A walk in the national park
Did you know it's National Parks Week in New York City? MNN got a behind-the-scenes tour of three sites people don't usually think of when they hear national parks.
MOVING TIME: Workers hired by the National Park Service move the onetime home of Alexander Hamilton, known as Hamilton Grange National Memorial, toward to its ultimate location at a new site in St. Nicholas Park in New York. (AP Photo/Brian McDermott)
Brownstones on busy residential/commercial streets in Manhattan are national parks? You betcha. This National Historic Site is kind of like a dusty, slightly raggedy old museum but it’s also a fascinating look at the life of Teddy Roosevelt, revered president, consummate outdoorsman and early Abercrombie and Fitch model. Most associate TR as an untamable, rough-ridin’ man of the wild but he was born (a sickly) child into money and privilege in this recreated 19th century home. Save for the AC units, each room in the brownstone is filled with TR memorabilia (including a dashing Brooks Brothers safari suit -- pictured right -- and a fair amount of antique taxidermy) and original and replica furnishings. Appropriately, ranger Mike D’Amato is a walking encyclopedia or everything and anything Teddy Roosevelt.
The Hamilton Grange, which was recently moved (very, very carefully) for the third time from Harlem’s Convent Avenue to nearby St. Nicholas Park, is closed to the public until late 2010 while it’s being renovated. The Grange is the name of Founding Father Alexander Hamilton’s summer home that he lived in from 1802 until 1804 when he was killed in a duel by Vice President Aaron Burr. It’s a beautiful home, designed by the same architect as Gracie Mansion, but the story of the man behind it is even more fascinating. Burr, an under-credited, underdog of American politics was an illegitimate child who later went on become the first United States Secretary of the Treasury, co-writer of the Federalist Papers and founder of The New York Post … not a shabby CV. While the Grange is being worked on (MNN got a special hardhat tour) try to catch NPS ranger and certified Hamilton buff Ed Mucci (pictured above) around the neighborhood.

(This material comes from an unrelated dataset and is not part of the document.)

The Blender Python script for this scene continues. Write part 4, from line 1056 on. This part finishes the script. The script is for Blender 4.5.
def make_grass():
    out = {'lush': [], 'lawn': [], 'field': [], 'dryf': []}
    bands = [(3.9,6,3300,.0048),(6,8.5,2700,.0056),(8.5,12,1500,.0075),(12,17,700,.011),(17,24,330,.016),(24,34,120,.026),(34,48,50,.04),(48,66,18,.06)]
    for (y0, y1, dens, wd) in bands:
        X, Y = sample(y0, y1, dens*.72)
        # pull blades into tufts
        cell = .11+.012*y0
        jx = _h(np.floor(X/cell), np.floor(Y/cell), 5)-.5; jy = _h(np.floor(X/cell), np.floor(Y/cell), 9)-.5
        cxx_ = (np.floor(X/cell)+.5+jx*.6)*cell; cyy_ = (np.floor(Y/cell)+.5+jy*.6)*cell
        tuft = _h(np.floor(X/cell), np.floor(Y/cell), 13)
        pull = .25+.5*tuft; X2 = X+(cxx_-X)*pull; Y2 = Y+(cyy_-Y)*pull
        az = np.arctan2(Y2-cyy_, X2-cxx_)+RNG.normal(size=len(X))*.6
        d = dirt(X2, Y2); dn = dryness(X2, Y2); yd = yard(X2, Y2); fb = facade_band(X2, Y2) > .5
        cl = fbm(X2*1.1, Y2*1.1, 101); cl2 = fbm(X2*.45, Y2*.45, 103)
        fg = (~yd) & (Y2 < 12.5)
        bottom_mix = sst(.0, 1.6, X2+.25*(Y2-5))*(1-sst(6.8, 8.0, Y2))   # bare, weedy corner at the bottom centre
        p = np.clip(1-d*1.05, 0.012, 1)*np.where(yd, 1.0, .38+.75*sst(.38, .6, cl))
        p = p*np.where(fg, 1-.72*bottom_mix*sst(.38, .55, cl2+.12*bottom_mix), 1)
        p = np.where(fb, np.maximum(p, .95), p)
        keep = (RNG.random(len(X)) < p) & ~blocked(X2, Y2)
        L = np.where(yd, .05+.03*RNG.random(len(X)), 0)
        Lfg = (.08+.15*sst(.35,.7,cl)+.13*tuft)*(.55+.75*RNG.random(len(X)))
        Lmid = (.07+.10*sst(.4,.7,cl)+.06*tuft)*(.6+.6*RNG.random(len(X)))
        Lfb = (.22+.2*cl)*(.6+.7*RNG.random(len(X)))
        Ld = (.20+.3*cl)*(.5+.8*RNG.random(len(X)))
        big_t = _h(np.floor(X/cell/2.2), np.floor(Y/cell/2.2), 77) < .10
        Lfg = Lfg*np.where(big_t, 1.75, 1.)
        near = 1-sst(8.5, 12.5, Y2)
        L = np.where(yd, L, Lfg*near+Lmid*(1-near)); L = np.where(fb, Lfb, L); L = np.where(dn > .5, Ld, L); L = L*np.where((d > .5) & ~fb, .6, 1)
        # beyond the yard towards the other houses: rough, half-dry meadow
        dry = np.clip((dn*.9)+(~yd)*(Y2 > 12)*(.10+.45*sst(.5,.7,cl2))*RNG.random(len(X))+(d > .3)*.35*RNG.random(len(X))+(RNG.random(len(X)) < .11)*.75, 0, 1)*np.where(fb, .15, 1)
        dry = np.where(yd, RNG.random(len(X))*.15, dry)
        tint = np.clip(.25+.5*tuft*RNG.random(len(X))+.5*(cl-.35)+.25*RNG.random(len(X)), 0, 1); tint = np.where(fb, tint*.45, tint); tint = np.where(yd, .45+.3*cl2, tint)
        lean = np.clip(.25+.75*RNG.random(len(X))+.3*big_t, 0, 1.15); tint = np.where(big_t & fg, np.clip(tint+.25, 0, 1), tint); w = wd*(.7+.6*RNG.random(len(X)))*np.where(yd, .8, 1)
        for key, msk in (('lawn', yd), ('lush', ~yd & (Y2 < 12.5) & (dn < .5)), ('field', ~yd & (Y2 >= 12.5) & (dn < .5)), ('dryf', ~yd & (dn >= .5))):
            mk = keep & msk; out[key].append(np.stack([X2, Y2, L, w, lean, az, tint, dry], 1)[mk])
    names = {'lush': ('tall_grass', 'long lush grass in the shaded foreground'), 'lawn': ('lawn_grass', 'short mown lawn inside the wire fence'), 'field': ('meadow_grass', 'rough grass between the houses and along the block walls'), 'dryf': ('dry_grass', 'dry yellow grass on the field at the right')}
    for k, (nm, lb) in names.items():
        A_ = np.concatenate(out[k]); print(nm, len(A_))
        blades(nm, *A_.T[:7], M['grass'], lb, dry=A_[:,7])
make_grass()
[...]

Situated in Lower Manhattan’s administrative district below glass and steel towers that house acronym-centric government agencies like the EPA, FBI and FEMA, the African Burial Ground Memorial is one of those blink-and-you’ll-miss-it spots. This small but thoughtfully designed national monument -- proclaimed one in 2006 -- and adjacent visitor center is a moving tribute to the thousands of freed and enslaved Africans that were interred in a 6.6-acre burial ground Lower Manhattan during the 17th and 18th centuries. Ranger Doug Massenburg (pictured right) gives dramatic, interpretive tours of the memorial that’s part performance art, part somber history lesson, making this one of America’s more emotionally charged national park sites.